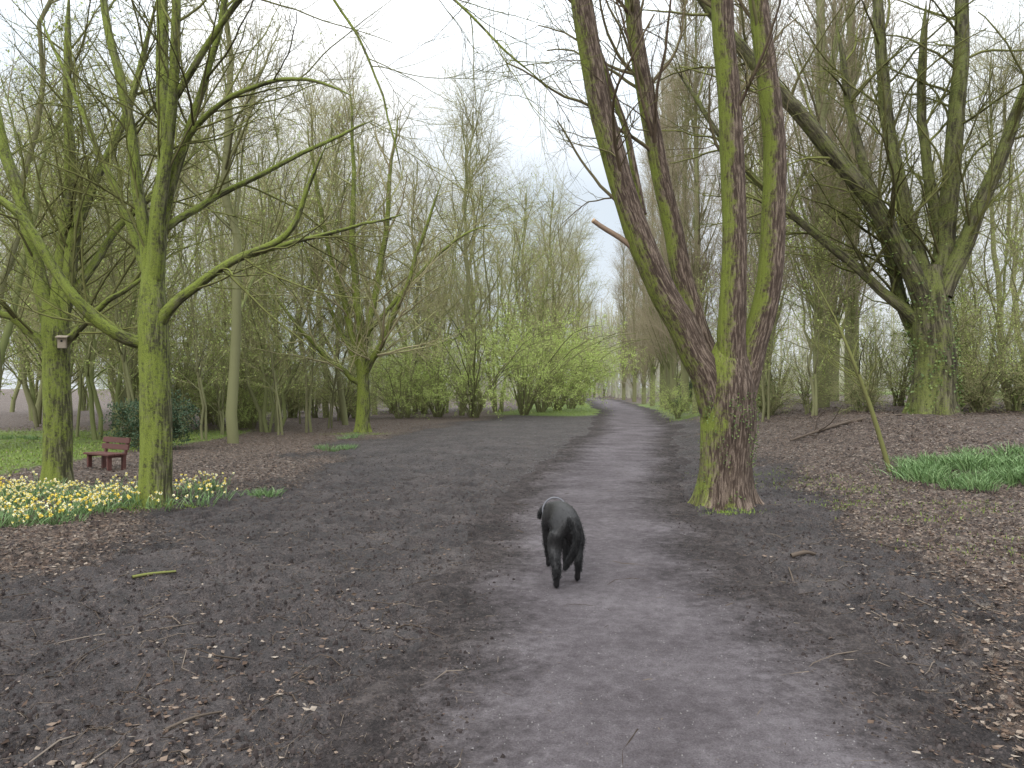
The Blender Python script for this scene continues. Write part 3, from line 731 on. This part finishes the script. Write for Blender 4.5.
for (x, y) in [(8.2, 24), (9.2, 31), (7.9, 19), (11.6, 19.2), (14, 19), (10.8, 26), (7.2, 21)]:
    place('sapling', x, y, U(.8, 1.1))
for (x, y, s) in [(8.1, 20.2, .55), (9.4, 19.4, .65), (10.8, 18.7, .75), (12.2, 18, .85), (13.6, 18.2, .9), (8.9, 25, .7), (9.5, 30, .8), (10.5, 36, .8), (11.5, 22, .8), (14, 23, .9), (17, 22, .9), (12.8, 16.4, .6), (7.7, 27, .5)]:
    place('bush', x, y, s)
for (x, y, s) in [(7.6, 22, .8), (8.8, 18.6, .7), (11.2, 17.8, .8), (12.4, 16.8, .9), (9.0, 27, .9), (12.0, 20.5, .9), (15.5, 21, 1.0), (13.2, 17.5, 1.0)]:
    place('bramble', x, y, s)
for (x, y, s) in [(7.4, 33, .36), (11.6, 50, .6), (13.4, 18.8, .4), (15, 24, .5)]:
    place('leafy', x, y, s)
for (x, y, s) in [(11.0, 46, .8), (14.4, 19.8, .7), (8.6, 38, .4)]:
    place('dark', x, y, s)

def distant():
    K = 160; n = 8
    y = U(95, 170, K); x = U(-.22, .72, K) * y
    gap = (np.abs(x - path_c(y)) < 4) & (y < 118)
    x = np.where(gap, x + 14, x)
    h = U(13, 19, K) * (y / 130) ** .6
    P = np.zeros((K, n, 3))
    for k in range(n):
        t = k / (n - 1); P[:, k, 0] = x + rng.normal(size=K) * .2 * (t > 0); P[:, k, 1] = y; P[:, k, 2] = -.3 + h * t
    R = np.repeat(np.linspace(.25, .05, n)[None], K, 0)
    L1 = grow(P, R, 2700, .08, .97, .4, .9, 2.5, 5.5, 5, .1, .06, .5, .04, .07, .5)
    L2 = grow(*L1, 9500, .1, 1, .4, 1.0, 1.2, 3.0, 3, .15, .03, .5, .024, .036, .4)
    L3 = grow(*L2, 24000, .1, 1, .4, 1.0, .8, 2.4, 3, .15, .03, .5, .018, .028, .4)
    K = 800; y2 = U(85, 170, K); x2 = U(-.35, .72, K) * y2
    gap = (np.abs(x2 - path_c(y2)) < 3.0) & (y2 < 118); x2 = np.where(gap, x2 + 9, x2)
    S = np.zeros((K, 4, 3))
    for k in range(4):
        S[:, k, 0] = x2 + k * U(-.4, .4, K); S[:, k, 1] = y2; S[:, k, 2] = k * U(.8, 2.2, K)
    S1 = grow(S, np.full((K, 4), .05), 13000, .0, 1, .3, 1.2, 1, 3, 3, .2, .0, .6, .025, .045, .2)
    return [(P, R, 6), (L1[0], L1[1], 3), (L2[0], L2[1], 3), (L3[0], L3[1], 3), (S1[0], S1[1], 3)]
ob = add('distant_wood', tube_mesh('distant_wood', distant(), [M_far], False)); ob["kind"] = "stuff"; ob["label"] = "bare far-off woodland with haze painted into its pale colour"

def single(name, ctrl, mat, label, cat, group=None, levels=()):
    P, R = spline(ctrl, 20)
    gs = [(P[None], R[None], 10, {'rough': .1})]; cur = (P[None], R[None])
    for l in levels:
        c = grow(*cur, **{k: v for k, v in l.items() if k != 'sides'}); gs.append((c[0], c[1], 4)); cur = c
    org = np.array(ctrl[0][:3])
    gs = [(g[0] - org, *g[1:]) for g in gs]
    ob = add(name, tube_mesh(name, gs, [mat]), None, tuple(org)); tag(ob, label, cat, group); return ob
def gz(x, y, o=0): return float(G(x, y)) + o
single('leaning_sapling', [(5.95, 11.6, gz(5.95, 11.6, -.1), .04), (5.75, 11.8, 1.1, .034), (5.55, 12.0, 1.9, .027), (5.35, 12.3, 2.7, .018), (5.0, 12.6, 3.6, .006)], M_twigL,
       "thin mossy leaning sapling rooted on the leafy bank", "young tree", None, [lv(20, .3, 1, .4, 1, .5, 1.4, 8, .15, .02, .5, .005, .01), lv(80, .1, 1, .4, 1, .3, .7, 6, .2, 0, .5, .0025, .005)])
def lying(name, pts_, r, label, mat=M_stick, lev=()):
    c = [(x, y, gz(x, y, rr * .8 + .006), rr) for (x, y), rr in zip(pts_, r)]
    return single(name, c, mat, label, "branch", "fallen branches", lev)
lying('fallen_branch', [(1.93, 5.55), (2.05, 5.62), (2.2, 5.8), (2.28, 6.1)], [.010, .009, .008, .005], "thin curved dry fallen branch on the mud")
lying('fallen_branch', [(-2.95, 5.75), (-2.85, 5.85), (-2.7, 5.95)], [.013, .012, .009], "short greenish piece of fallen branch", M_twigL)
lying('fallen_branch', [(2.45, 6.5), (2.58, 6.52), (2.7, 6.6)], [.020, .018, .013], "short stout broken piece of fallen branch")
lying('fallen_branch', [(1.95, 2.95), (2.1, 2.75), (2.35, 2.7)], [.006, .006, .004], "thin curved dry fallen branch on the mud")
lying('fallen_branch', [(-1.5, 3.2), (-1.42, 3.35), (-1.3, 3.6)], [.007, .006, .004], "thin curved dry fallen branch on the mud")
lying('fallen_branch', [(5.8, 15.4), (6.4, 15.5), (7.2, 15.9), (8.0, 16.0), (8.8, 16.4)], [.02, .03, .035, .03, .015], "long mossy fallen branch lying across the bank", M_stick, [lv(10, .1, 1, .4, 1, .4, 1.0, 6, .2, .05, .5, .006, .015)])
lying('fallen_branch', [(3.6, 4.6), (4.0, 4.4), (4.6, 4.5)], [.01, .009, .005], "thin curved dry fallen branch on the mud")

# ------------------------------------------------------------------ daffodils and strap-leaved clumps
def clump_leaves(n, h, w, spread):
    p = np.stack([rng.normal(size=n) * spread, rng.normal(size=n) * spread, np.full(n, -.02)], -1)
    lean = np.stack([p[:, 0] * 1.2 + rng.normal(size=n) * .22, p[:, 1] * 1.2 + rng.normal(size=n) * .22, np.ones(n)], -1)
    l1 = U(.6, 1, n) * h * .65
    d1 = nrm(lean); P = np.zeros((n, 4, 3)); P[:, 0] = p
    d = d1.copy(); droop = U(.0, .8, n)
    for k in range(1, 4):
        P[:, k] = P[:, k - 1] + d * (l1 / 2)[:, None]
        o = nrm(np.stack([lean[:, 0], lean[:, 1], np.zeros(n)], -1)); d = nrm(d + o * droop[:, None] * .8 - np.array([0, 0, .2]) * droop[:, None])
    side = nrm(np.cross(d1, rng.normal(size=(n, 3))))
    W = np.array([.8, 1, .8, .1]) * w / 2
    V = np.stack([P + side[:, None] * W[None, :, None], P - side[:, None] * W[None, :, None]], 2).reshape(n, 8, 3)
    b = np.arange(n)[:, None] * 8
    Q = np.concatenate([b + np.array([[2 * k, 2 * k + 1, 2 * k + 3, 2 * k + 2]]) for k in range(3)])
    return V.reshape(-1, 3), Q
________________
Task to carry out: Leave out the pictures. Transcribe only the lines above, from the first through the one that contains "place('dark', x, y, s)".

Answer to this problem:
The Blender Python script for this scene continues. Write part 3, from line 731 on. This part finishes the script. Write for Blender 4.5.
for (x, y) in [(8.2, 24), (9.2, 31), (7.9, 19), (11.6, 19.2), (14, 19), (10.8, 26), (7.2, 21)]:
    place('sapling', x, y, U(.8, 1.1))
for (x, y, s) in [(8.1, 20.2, .55), (9.4, 19.4, .65), (10.8, 18.7, .75), (12.2, 18, .85), (13.6, 18.2, .9), (8.9, 25, .7), (9.5, 30, .8), (10.5, 36, .8), (11.5, 22, .8), (14, 23, .9), (17, 22, .9), (12.8, 16.4, .6), (7.7, 27, .5)]:
    place('bush', x, y, s)
for (x, y, s) in [(7.6, 22, .8), (8.8, 18.6, .7), (11.2, 17.8, .8), (12.4, 16.8, .9), (9.0, 27, .9), (12.0, 20.5, .9), (15.5, 21, 1.0), (13.2, 17.5, 1.0)]:
    place('bramble', x, y, s)
for (x, y, s) in [(7.4, 33, .36), (11.6, 50, .6), (13.4, 18.8, .4), (15, 24, .5)]:
    place('leafy', x, y, s)
for (x, y, s) in [(11.0, 46, .8), (14.4, 19.8, .7), (8.6, 38, .4)]:
    place('dark', x, y, s)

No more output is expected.